Spring Training stats don’t matter. Right? Right. Well, mostly. It’s true — you shouldn’t be paying attention to things like batting average, ERA, or even home-run figures in the spring. There’s just too little time, too much volatility in the statistics, and too much uncertainty surrounding the quality of opposition for those numbers to have, well, any meaning. But last year, Dan Rosenheck’s excellent work in The Economist, later nominated for a SABR Analytics Conference Research Award, revealed that certain peripheral Spring Training statistics actually can have some predictive value for the regular season.
It needs to be stressed: even then, the effects are small. Nothing that happens in Spring Training should drastically alter your perception of a player. And for most guys, nothing should change. But, for the few players at the very end of each spectrum in these particular statistics, it’s okay to move your expectations up or down a tick or two.
You should read Rosenheck’s article and also view the slides he used to present his research at the MIT Sloan Sports Analytics Conference, but I’ll briefly summarize his findings here anyway:
- For batters, the three most predictive statistics that stabilize most quickly are: strikeout rate, walk rate, and isolated power on contact.
- For pitchers, the three most predictive statistics that stabilize most quickly are: strikeout rate, walk rate, and ground-ball rate.
- Each player’s Spring Training figures should be compared against his own projections to find the largest outliers.

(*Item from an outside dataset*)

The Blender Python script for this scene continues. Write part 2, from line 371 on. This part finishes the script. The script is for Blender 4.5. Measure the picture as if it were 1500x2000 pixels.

- We can learn the most in the spring about younger players, who have less major-league playing time, therefore less significant data to fuel the projections, therefore more uncertainty within those projections
Using those four basic principles from Rosenheck’s work, we can fairly easily use the Spring Training leaderboards from MLB.com and our depth chart projections here on the site (a mix of ZiPS and Steamer projections with author-updated playing-time estimates) to find the players who changed their outlook the most this spring (though still not that much!).
The Hitting Winners
Jake Lamb
- 2016 projections: 25.6 K%, 8.4 BB%, .200 isolated power on contact
- 2016 spring stats: 24.2 K%, 19.7 BB%, .405 isolated power on contact
By this measure, Arizona’s third baseman Jake Lamb has had the single most encouraging spring of any batter in baseball. He’s still striking out more than the average batter, but he also has the highest walk rate of any qualified batter in the spring — more than double his projected rate — and he’s doubled his power output, perhaps thanks to a change in his swing path, inspired by his teammate, A.J. Pollock.